++++ Given material
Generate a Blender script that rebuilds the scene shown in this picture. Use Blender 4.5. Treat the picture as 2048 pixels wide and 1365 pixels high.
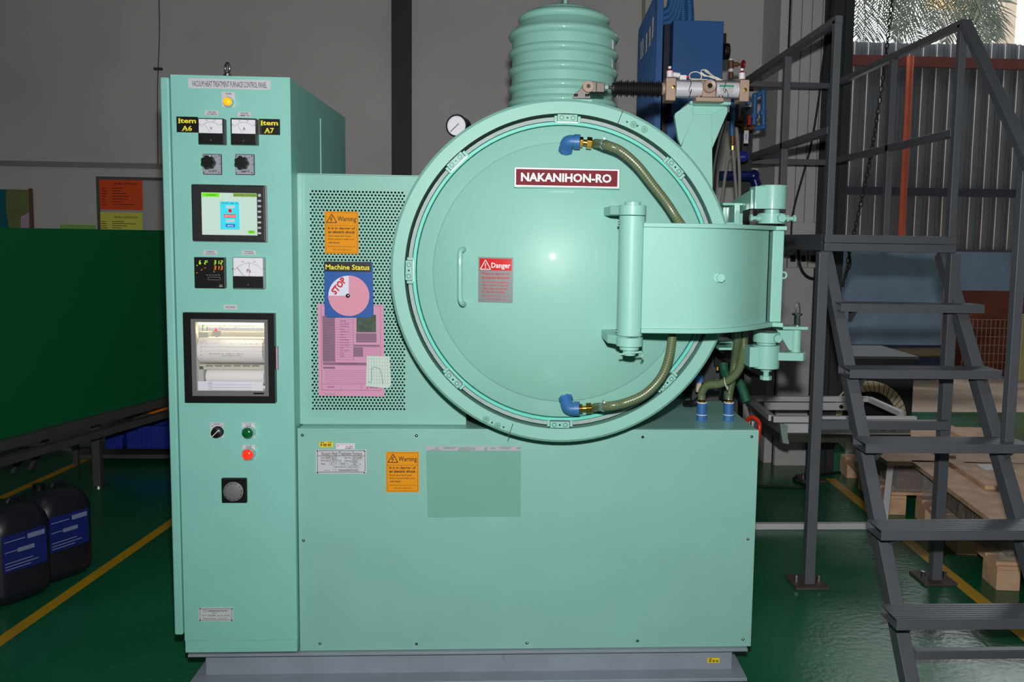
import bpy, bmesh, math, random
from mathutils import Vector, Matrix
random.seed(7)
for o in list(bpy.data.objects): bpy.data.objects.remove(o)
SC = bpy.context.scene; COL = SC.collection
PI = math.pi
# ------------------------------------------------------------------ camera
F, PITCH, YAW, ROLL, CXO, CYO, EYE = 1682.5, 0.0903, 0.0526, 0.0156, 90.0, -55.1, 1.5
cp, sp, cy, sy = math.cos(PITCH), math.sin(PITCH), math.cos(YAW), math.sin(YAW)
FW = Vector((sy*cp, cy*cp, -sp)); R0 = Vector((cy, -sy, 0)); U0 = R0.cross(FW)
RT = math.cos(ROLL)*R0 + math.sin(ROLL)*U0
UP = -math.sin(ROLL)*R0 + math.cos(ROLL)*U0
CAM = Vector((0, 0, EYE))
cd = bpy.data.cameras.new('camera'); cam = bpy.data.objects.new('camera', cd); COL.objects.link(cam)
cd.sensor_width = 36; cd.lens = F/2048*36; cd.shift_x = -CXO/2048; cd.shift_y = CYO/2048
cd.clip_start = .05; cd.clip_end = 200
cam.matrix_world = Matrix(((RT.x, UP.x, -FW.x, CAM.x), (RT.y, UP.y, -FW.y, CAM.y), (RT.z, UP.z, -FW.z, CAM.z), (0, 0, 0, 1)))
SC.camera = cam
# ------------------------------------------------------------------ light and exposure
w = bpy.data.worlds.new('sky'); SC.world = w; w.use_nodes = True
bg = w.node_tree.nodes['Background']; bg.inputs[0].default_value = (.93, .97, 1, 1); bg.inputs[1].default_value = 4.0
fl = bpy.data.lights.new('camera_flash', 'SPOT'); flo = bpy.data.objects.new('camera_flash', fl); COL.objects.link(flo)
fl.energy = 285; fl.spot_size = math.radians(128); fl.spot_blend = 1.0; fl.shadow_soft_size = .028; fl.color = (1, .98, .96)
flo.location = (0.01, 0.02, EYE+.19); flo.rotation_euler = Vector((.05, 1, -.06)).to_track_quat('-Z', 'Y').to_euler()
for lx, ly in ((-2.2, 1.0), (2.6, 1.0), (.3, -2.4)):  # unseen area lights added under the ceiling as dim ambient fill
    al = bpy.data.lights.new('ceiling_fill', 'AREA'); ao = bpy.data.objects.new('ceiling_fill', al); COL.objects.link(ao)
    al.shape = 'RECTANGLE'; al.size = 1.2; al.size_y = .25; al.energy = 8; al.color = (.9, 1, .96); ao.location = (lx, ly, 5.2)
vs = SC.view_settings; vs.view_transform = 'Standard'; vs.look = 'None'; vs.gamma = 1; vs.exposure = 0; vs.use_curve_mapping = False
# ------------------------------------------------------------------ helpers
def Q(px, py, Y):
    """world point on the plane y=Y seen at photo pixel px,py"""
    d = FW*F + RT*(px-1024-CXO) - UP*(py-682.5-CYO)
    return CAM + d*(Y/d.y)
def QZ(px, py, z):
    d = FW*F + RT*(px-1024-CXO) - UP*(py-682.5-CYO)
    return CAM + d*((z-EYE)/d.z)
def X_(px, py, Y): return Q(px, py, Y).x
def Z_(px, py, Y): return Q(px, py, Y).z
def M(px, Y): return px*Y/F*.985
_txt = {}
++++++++
What you have to do: Omit each picture, then return all of the listing exactly as it stands.

Full solution:
Generate a Blender script that rebuilds the scene shown in this picture. Use Blender 4.5. Treat the picture as 2048 pixels wide and 1365 pixels high.
import bpy, bmesh, math, random
from mathutils import Vector, Matrix
random.seed(7)
for o in list(bpy.data.objects): bpy.data.objects.remove(o)
SC = bpy.context.scene; COL = SC.collection
PI = math.pi
# ------------------------------------------------------------------ camera
F, PITCH, YAW, ROLL, CXO, CYO, EYE = 1682.5, 0.0903, 0.0526, 0.0156, 90.0, -55.1, 1.5
cp, sp, cy, sy = math.cos(PITCH), math.sin(PITCH), math.cos(YAW), math.sin(YAW)
FW = Vector((sy*cp, cy*cp, -sp)); R0 = Vector((cy, -sy, 0)); U0 = R0.cross(FW)
RT = math.cos(ROLL)*R0 + math.sin(ROLL)*U0
UP = -math.sin(ROLL)*R0 + math.cos(ROLL)*U0
CAM = Vector((0, 0, EYE))
cd = bpy.data.cameras.new('camera'); cam = bpy.data.objects.new('camera', cd); COL.objects.link(cam)
cd.sensor_width = 36; cd.lens = F/2048*36; cd.shift_x = -CXO/2048; cd.shift_y = CYO/2048
cd.clip_start = .05; cd.clip_end = 200
cam.matrix_world = Matrix(((RT.x, UP.x, -FW.x, CAM.x), (RT.y, UP.y, -FW.y, CAM.y), (RT.z, UP.z, -FW.z, CAM.z), (0, 0, 0, 1)))
SC.camera = cam
# ------------------------------------------------------------------ light and exposure
w = bpy.data.worlds.new('sky'); SC.world = w; w.use_nodes = True
bg = w.node_tree.nodes['Background']; bg.inputs[0].default_value = (.93, .97, 1, 1); bg.inputs[1].default_value = 4.0
fl = bpy.data.lights.new('camera_flash', 'SPOT'); flo = bpy.data.objects.new('camera_flash', fl); COL.objects.link(flo)
fl.energy = 285; fl.spot_size = math.radians(128); fl.spot_blend = 1.0; fl.shadow_soft_size = .028; fl.color = (1, .98, .96)
flo.location = (0.01, 0.02, EYE+.19); flo.rotation_euler = Vector((.05, 1, -.06)).to_track_quat('-Z', 'Y').to_euler()
for lx, ly in ((-2.2, 1.0), (2.6, 1.0), (.3, -2.4)):  # unseen area lights added under the ceiling as dim ambient fill
    al = bpy.data.lights.new('ceiling_fill', 'AREA'); ao = bpy.data.objects.new('ceiling_fill', al); COL.objects.link(ao)
    al.shape = 'RECTANGLE'; al.size = 1.2; al.size_y = .25; al.energy = 8; al.color = (.9, 1, .96); ao.location = (lx, ly, 5.2)
vs = SC.view_settings; vs.view_transform = 'Standard'; vs.look = 'None'; vs.gamma = 1; vs.exposure = 0; vs.use_curve_mapping = False
# ------------------------------------------------------------------ helpers
def Q(px, py, Y):
    """world point on the plane y=Y seen at photo pixel px,py"""
    d = FW*F + RT*(px-1024-CXO) - UP*(py-682.5-CYO)
    return CAM + d*(Y/d.y)
def QZ(px, py, z):
    d = FW*F + RT*(px-1024-CXO) - UP*(py-682.5-CYO)
    return CAM + d*((z-EYE)/d.z)
def X_(px, py, Y): return Q(px, py, Y).x
def Z_(px, py, Y): return Q(px, py, Y).z
def M(px, Y): return px*Y/F*.985
_txt = {}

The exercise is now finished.